Los catorce muertos son la causa del llanto que no se extingue en Galván. Porque a Andrés se le confiaban dinero, muchachos y ancianos desvalidos en el curso del infinito camino de Galván a Santo Domingo. En Galván muchos recuerdan, entre lágrima y lágrima, que su sobrenombre no pronunciado era Wells Fargo. Seguro, confiable, preciso. Y no era un chofer de guagua cualquiera. Joven apuntó a la cima, y se hizo bachiller. Pero no pudo continuar. No fueron los percances los que impidieron que siguiese. Fue su sino. Por eso en Galván no paran de llorar ni de preguntarse qué ocurrió allí en Santana, a pocos pasos del puente Lucas Díaz, en la provincia Peravia.

Joel Santo Aquino está vivo. Conducía el mastodonte de acero con el que chocó el minibús conducido por Santana. La versión que dio el vivo es irrefutable, pues Santana no se encuentra entre los que puedan discutirle. Y como es un accidente de tránsito entre un minibús y un cabezote con patana, todo quedará en el olvido. Pero en Galván no cesan de llorar y los crespones de luto cubren cada tarde las viviendas de todas las familias. Porque en Galván todo el mundo es familia.
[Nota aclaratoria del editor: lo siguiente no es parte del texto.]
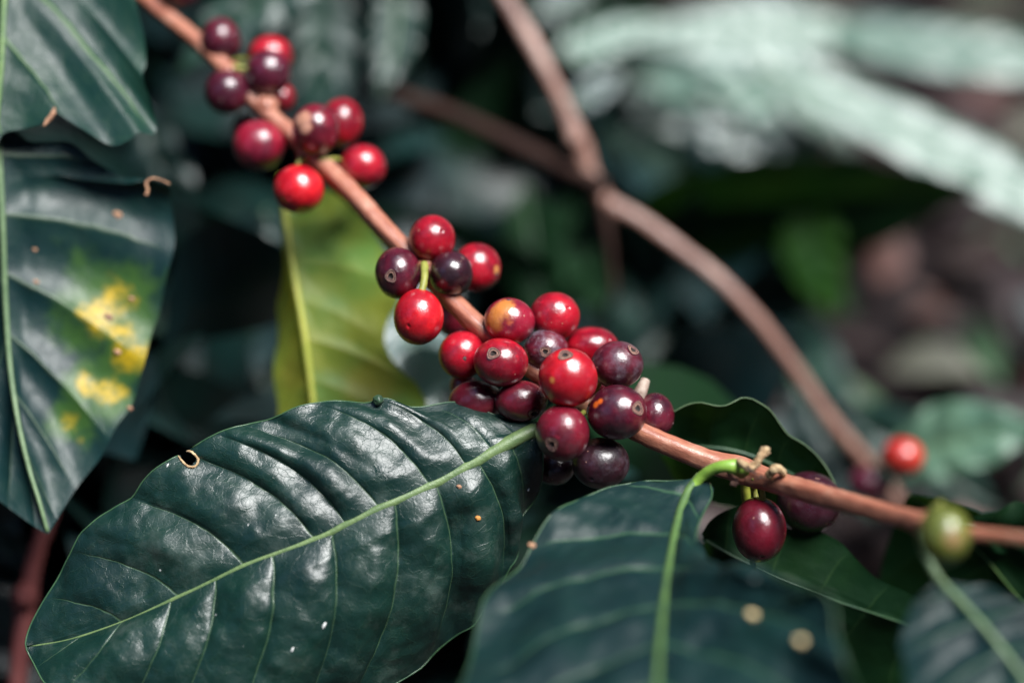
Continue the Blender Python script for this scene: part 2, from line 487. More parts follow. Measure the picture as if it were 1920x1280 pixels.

Andrés Santana probablemente falleció en la colisión. Vino a morir en la jurisdicción territorial de un poblado bautizado años ha, con su apellido. No era un chofer cualquiera de un minibús que aletea con las brisas de las carreteras. Tampoco son chóferes de poca monta los que manejan los grandes camiones. Cualquier viajero los ha visto pasar por su vera a velocidad supersónica. Presiente el viajero al temor que como fiera se asoma desde el cabezote o en la cama de los mastodontes de acero. Usted puede viajar por encima de una velocidad relativamente moderada y aún así ellos corren más de prisa.

Mirándolos adelantarse suelo encomendar a Dios a cuanto ser humano encuentren por los caminos. Pienso en el largo trecho que agotarán en caso de que deban detenerse en forma súbita. Y entonces pienso en la embestida del toro sobre el torero. ¡Dios mío, me digo, protege del furor de la bestia a cuantos encuentre en su camino! Pero no hay quien los domine. Siempre ha debido domeñarlos el primero y más grande de los mandamientos. Y no me cabe duda que también ellos invocan a Dios. Mas no piensan que un exceso innecesario en la presión del pie sobre el pedal refuta el amor al Creador, puesto que quiebra el respeto al prójimo.

Por eso Galván llora, aún, a un número sorprendentemente alto de sus hijos, idos hacia Dios en una sola y funesta jornada. Todavía rezan y lloran en Galván.